### [PROBLEM TO SOLVE]
Restate the entire listing word for word.
= = = = =
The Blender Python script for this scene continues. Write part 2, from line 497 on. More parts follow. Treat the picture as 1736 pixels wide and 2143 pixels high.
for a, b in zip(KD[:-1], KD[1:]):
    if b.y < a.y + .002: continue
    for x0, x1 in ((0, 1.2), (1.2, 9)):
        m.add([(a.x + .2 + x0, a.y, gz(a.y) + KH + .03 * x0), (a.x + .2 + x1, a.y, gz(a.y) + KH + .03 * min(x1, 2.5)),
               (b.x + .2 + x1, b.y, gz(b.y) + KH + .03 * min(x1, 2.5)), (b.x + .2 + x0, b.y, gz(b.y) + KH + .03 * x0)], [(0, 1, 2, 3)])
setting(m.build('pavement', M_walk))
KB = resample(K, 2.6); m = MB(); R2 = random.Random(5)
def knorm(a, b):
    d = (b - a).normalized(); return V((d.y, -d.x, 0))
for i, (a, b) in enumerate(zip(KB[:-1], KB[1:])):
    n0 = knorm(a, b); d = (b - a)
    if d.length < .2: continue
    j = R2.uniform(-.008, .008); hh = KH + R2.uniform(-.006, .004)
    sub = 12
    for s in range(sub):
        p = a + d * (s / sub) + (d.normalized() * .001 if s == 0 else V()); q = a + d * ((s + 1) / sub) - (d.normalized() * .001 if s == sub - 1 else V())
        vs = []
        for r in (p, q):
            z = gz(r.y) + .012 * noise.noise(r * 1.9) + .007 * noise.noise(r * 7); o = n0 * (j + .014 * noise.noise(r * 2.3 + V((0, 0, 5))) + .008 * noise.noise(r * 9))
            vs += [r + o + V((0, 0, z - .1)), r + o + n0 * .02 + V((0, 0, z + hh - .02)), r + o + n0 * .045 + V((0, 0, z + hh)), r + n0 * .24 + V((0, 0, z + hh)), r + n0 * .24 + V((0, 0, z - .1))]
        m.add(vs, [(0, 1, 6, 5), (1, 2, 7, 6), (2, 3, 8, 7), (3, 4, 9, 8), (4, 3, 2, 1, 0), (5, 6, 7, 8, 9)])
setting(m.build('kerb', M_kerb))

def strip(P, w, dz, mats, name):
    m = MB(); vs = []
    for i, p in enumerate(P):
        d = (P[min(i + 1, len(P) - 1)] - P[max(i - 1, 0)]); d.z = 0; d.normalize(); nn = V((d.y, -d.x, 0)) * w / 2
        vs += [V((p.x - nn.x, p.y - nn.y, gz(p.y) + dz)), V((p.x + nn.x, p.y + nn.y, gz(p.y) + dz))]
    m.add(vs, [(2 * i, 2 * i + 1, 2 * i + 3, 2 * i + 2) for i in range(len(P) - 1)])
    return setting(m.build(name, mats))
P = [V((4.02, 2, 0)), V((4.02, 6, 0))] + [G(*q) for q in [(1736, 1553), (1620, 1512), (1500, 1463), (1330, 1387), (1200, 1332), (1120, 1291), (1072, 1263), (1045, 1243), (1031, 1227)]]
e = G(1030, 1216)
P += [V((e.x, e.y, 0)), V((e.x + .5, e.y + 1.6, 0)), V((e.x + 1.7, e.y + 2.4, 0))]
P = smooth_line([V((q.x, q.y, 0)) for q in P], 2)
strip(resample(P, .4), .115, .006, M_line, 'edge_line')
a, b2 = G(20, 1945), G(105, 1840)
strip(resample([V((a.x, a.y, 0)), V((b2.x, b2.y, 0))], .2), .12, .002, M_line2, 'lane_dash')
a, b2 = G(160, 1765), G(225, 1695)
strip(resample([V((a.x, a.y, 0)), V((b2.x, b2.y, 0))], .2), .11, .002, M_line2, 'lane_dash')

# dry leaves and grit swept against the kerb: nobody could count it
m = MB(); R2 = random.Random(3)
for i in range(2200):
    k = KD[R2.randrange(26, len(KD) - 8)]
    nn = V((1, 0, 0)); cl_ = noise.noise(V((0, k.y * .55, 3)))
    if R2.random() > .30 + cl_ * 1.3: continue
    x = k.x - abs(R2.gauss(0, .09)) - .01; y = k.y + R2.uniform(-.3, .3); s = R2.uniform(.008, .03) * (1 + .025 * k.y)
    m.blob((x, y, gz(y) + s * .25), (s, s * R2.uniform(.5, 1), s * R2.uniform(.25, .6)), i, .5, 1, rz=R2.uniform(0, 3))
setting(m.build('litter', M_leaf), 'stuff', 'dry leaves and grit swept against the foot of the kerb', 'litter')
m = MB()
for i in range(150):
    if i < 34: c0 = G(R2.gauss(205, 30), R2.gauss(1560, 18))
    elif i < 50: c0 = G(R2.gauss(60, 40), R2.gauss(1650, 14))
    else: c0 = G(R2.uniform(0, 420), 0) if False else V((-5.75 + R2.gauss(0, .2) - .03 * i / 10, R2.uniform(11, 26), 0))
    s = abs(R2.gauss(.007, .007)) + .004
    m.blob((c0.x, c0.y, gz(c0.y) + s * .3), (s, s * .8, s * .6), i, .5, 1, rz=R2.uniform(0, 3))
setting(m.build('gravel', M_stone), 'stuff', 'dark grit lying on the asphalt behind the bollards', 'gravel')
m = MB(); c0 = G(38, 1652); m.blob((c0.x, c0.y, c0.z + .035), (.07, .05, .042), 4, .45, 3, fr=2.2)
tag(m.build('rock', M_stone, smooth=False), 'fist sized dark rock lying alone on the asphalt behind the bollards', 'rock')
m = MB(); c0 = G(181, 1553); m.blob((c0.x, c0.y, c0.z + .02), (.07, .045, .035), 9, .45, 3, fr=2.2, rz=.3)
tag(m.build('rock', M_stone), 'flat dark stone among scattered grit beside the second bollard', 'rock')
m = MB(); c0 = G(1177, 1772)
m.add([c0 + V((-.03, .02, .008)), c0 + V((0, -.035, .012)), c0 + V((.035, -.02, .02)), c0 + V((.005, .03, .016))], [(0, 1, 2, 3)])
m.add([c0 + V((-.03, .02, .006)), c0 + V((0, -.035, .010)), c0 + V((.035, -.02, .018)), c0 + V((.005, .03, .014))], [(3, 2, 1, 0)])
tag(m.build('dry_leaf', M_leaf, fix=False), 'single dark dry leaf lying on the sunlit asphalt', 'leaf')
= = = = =
### [OUTPUT FOR THIS TASK]
The Blender Python script for this scene continues. Write part 2, from line 497 on. More parts follow. Treat the picture as 1736 pixels wide and 2143 pixels high.
for a, b in zip(KD[:-1], KD[1:]):
    if b.y < a.y + .002: continue
    for x0, x1 in ((0, 1.2), (1.2, 9)):
        m.add([(a.x + .2 + x0, a.y, gz(a.y) + KH + .03 * x0), (a.x + .2 + x1, a.y, gz(a.y) + KH + .03 * min(x1, 2.5)),
               (b.x + .2 + x1, b.y, gz(b.y) + KH + .03 * min(x1, 2.5)), (b.x + .2 + x0, b.y, gz(b.y) + KH + .03 * x0)], [(0, 1, 2, 3)])
setting(m.build('pavement', M_walk))
KB = resample(K, 2.6); m = MB(); R2 = random.Random(5)
def knorm(a, b):
    d = (b - a).normalized(); return V((d.y, -d.x, 0))
for i, (a, b) in enumerate(zip(KB[:-1], KB[1:])):
    n0 = knorm(a, b); d = (b - a)
    if d.length < .2: continue
    j = R2.uniform(-.008, .008); hh = KH + R2.uniform(-.006, .004)
    sub = 12
    for s in range(sub):
        p = a + d * (s / sub) + (d.normalized() * .001 if s == 0 else V()); q = a + d * ((s + 1) / sub) - (d.normalized() * .001 if s == sub - 1 else V())
        vs = []
        for r in (p, q):
            z = gz(r.y) + .012 * noise.noise(r * 1.9) + .007 * noise.noise(r * 7); o = n0 * (j + .014 * noise.noise(r * 2.3 + V((0, 0, 5))) + .008 * noise.noise(r * 9))
            vs += [r + o + V((0, 0, z - .1)), r + o + n0 * .02 + V((0, 0, z + hh - .02)), r + o + n0 * .045 + V((0, 0, z + hh)), r + n0 * .24 + V((0, 0, z + hh)), r + n0 * .24 + V((0, 0, z - .1))]
        m.add(vs, [(0, 1, 6, 5), (1, 2, 7, 6), (2, 3, 8, 7), (3, 4, 9, 8), (4, 3, 2, 1, 0), (5, 6, 7, 8, 9)])
setting(m.build('kerb', M_kerb))

def strip(P, w, dz, mats, name):
    m = MB(); vs = []
    for i, p in enumerate(P):
        d = (P[min(i + 1, len(P) - 1)] - P[max(i - 1, 0)]); d.z = 0; d.normalize(); nn = V((d.y, -d.x, 0)) * w / 2
        vs += [V((p.x - nn.x, p.y - nn.y, gz(p.y) + dz)), V((p.x + nn.x, p.y + nn.y, gz(p.y) + dz))]
    m.add(vs, [(2 * i, 2 * i + 1, 2 * i + 3, 2 * i + 2) for i in range(len(P) - 1)])
    return setting(m.build(name, mats))
P = [V((4.02, 2, 0)), V((4.02, 6, 0))] + [G(*q) for q in [(1736, 1553), (1620, 1512), (1500, 1463), (1330, 1387), (1200, 1332), (1120, 1291), (1072, 1263), (1045, 1243), (1031, 1227)]]
e = G(1030, 1216)
P += [V((e.x, e.y, 0)), V((e.x + .5, e.y + 1.6, 0)), V((e.x + 1.7, e.y + 2.4, 0))]
P = smooth_line([V((q.x, q.y, 0)) for q in P], 2)
strip(resample(P, .4), .115, .006, M_line, 'edge_line')
a, b2 = G(20, 1945), G(105, 1840)
strip(resample([V((a.x, a.y, 0)), V((b2.x, b2.y, 0))], .2), .12, .002, M_line2, 'lane_dash')
a, b2 = G(160, 1765), G(225, 1695)
strip(resample([V((a.x, a.y, 0)), V((b2.x, b2.y, 0))], .2), .11, .002, M_line2, 'lane_dash')

# dry leaves and grit swept against the kerb: nobody could count it
m = MB(); R2 = random.Random(3)
for i in range(2200):
    k = KD[R2.randrange(26, len(KD) - 8)]
    nn = V((1, 0, 0)); cl_ = noise.noise(V((0, k.y * .55, 3)))
    if R2.random() > .30 + cl_ * 1.3: continue
    x = k.x - abs(R2.gauss(0, .09)) - .01; y = k.y + R2.uniform(-.3, .3); s = R2.uniform(.008, .03) * (1 + .025 * k.y)
    m.blob((x, y, gz(y) + s * .25), (s, s * R2.uniform(.5, 1), s * R2.uniform(.25, .6)), i, .5, 1, rz=R2.uniform(0, 3))
setting(m.build('litter', M_leaf), 'stuff', 'dry leaves and grit swept against the foot of the kerb', 'litter')
m = MB()
for i in range(150):
    if i < 34: c0 = G(R2.gauss(205, 30), R2.gauss(1560, 18))
    elif i < 50: c0 = G(R2.gauss(60, 40), R2.gauss(1650, 14))
    else: c0 = G(R2.uniform(0, 420), 0) if False else V((-5.75 + R2.gauss(0, .2) - .03 * i / 10, R2.uniform(11, 26), 0))
    s = abs(R2.gauss(.007, .007)) + .004
    m.blob((c0.x, c0.y, gz(c0.y) + s * .3), (s, s * .8, s * .6), i, .5, 1, rz=R2.uniform(0, 3))
setting(m.build('gravel', M_stone), 'stuff', 'dark grit lying on the asphalt behind the bollards', 'gravel')
m = MB(); c0 = G(38, 1652); m.blob((c0.x, c0.y, c0.z + .035), (.07, .05, .042), 4, .45, 3, fr=2.2)
tag(m.build('rock', M_stone, smooth=False), 'fist sized dark rock lying alone on the asphalt behind the bollards', 'rock')
m = MB(); c0 = G(181, 1553); m.blob((c0.x, c0.y, c0.z + .02), (.07, .045, .035), 9, .45, 3, fr=2.2, rz=.3)
tag(m.build('rock', M_stone), 'flat dark stone among scattered grit beside the second bollard', 'rock')
m = MB(); c0 = G(1177, 1772)
m.add([c0 + V((-.03, .02, .008)), c0 + V((0, -.035, .012)), c0 + V((.035, -.02, .02)), c0 + V((.005, .03, .016))], [(0, 1, 2, 3)])
m.add([c0 + V((-.03, .02, .006)), c0 + V((0, -.035, .010)), c0 + V((.035, -.02, .018)), c0 + V((.005, .03, .014))], [(3, 2, 1, 0)])
tag(m.build('dry_leaf', M_leaf, fix=False), 'single dark dry leaf lying on the sunlit asphalt', 'leaf')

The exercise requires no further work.